O Conto de fadas sombrio de Del Toro é um marco nas histórias de amor.
Fantasia, monstros e um amor impossível tornam-se reais sob a perspectiva de Guillermo del Toro em seu novo longa. A Forma da Água é o mais recente vencedor do Oscar na categoria de Melhor Filme e possui roteiro ousado em sua proposta inicial. Seus elementos funcionam de forma harmoniosa, em que cada detalhe é importante para o desfecho. O interessante na forma como del Toro conduziu o longa está no fato de que, a princípio, temos a sensação de acompanhar uma trama simples, mesmo que bem produzida. No desenrolar do enredo, porém, percebemos que a impressão inicial é apenas a ponta do iceberg de um roteiro bem mais complexo e trabalhado do que se pensa. Através do romance bizarro e personagens intrigantes, del Toro consegue tratar de assuntos como a solidão humana, xenofobia, crueldade e a empatia.
Sally Hawkins (Elisa) e Doug Jones (a Criatura).
O filme levou também a estatueta de Melhor Trilha Sonora, que foi composta por Alexandre Desplat (Harry Potter e as Relíquias da Morte) e contribuiu para a ambientação que representa bem o modo de vida americano da época – e que inclusive conta com Carmem Miranda cantando “Chica Chica Boom Chic”. Novamente, a obra vai além do fantasioso e retrata os anos 1960 com todas as suas implicações; as camadas do Sonho Americano permeadas por machismo, homofobia, relações abusivas e racismo – isso em meio a tensão da Guerra Fria e a Corrida Espacial.
Uma fotografia obscura e, ao mesmo tempo repleta de cores e simbolismo, é plano de fundo para atuações envolventes; com destaque para Sally Hawkins, cuja personagem, Elisa Esposito, é muda. Com uma interpretação expressiva e apaixonada, Hawkins rouba a cena ao dar vida a uma mulher determinada e forte. Octavia Spencer (Zelda) e Richard Jenkins (Giles) entregam personagens tão solitários quanto a própria Elisa e que nos cativam à medida que se desenvolvem durante o filme. Michael Shannon cumpre bem seu papel como o odioso Richard Strickland, cujas cenas mostram as diversas facetas de um típico sujeito americano cumprindo seu dever com o país.

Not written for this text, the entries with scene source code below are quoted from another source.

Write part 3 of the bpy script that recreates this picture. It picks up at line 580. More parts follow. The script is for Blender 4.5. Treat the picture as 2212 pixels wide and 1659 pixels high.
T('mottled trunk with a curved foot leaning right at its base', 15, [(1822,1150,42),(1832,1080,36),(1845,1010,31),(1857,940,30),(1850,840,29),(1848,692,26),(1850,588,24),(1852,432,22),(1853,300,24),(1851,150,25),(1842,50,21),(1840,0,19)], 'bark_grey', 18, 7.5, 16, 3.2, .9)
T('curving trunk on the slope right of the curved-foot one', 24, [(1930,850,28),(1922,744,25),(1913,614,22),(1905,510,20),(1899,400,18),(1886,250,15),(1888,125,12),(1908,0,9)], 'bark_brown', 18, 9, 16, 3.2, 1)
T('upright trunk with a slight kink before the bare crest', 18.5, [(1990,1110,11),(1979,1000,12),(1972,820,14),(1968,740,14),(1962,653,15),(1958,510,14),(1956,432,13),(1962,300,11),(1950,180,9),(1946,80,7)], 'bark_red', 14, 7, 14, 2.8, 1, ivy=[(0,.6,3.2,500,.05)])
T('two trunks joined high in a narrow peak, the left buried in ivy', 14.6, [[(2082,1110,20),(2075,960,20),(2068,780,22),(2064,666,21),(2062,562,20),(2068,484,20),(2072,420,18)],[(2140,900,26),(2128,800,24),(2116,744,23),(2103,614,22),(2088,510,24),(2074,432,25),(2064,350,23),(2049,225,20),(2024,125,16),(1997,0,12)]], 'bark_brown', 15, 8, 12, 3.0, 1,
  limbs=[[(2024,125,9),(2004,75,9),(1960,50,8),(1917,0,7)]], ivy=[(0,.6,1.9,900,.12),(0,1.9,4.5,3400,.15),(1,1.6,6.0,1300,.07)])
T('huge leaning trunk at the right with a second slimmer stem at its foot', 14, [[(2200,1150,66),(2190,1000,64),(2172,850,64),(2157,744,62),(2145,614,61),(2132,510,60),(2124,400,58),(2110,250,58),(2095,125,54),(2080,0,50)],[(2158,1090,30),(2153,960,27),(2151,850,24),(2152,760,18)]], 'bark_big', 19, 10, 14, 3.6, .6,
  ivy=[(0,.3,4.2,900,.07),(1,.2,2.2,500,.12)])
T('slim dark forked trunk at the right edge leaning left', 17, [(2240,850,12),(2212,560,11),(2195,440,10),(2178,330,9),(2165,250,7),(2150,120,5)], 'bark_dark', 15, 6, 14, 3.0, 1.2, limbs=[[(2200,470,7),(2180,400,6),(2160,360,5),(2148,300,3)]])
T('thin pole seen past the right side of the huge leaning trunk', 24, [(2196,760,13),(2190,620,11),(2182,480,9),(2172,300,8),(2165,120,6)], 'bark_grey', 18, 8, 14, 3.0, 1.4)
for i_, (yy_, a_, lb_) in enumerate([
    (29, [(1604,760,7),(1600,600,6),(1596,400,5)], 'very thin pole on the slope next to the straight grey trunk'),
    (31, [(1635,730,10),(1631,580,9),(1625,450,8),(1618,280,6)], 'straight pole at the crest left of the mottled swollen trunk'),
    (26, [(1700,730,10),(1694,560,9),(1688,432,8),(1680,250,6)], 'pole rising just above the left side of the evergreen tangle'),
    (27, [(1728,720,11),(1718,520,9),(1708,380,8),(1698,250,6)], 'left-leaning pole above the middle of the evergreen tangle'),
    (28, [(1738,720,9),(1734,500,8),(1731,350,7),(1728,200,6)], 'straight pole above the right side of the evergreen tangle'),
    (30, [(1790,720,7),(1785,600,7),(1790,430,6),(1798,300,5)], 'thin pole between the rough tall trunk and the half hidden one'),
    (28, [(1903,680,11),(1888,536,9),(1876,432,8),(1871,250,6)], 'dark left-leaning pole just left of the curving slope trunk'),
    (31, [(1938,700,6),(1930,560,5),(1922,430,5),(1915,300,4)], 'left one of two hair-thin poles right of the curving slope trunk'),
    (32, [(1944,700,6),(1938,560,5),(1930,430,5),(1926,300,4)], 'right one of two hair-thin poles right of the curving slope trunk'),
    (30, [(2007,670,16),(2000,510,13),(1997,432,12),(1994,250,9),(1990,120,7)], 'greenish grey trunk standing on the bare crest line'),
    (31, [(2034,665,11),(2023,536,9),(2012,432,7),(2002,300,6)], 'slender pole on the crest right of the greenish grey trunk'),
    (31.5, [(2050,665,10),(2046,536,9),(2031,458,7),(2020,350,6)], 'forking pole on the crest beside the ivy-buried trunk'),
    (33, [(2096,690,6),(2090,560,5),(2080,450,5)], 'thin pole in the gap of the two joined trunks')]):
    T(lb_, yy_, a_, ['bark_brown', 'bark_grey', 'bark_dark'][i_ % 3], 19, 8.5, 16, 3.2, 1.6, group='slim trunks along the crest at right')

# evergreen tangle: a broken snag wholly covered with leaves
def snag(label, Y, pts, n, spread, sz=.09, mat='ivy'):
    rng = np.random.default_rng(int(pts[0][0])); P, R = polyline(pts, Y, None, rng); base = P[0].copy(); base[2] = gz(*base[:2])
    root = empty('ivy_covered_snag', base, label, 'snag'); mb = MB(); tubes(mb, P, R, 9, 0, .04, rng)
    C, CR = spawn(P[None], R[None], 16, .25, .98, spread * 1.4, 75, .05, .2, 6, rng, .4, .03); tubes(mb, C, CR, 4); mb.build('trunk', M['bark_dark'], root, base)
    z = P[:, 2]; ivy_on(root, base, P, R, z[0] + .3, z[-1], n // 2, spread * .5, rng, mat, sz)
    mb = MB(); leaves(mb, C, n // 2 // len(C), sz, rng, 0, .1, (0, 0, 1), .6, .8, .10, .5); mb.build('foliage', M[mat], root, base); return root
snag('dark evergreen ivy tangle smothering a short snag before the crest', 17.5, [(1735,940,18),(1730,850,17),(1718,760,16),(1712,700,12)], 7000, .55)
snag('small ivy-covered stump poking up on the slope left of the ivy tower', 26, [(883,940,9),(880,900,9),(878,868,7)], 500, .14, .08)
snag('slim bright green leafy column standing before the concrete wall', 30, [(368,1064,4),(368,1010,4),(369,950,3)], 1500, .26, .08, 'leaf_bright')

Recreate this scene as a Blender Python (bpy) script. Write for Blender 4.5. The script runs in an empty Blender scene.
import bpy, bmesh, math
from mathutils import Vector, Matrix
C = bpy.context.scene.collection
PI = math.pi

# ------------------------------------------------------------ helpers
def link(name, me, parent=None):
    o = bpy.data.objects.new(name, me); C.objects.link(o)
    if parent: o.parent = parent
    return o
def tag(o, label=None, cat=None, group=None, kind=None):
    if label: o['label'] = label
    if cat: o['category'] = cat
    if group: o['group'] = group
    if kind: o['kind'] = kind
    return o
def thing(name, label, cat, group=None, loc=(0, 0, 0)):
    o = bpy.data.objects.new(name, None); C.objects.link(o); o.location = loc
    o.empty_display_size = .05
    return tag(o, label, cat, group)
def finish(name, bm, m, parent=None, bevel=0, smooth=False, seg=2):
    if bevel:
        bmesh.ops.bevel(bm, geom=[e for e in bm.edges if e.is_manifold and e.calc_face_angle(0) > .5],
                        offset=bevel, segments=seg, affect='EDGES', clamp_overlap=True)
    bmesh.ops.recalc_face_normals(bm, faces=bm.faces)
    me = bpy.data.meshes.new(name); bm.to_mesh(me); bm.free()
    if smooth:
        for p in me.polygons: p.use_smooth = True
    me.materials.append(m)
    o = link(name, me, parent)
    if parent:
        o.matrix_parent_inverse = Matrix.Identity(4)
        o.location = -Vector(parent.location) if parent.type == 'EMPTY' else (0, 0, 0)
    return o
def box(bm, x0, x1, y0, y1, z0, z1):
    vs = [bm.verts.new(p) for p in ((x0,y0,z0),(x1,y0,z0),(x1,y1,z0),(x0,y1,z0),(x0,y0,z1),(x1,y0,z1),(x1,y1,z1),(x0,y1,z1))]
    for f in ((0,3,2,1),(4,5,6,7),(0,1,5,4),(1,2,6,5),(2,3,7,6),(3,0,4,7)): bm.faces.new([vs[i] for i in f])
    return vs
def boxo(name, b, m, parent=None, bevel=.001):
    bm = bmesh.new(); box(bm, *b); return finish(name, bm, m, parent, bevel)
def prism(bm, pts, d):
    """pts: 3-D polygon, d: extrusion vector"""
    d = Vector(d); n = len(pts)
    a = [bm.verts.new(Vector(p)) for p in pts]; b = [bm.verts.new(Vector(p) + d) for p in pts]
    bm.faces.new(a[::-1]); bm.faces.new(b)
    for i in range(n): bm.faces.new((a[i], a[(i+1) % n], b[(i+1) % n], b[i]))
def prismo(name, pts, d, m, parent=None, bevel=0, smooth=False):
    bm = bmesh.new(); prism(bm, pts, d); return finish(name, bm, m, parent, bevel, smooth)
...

Sally Hawkins (Elisa) e Octavia Spencer (Zelda).
Já a “Fera” da história, interpretada por Doug Jones, que não fala e não é nomeada, poderia ter sido mais explorada em relação às suas origens e habilidades, uma vez que alguns questionamentos permanecem sem resposta. No mais, o filme dá tempo ao personagem para que ele se desenvolva e seja encantador de uma forma estranha, mas que funciona bem no universo de fantasia de Del Toro.
Vencedor na categoria de Melhor Diretor, Guillermo del Toro abriu espaço para novas maneiras de contar histórias e renovou a magia dos monstros no cinema. O romance exótico entre uma mulher muda e um homem anfíbio consegue trazer mensagens mais profundas sobre a valorização da vida, a compaixão pelo próximo e questionamentos a respeito da humanidade. É uma obra complexa e encantadora, cuja originalidade dificilmente será esquecida.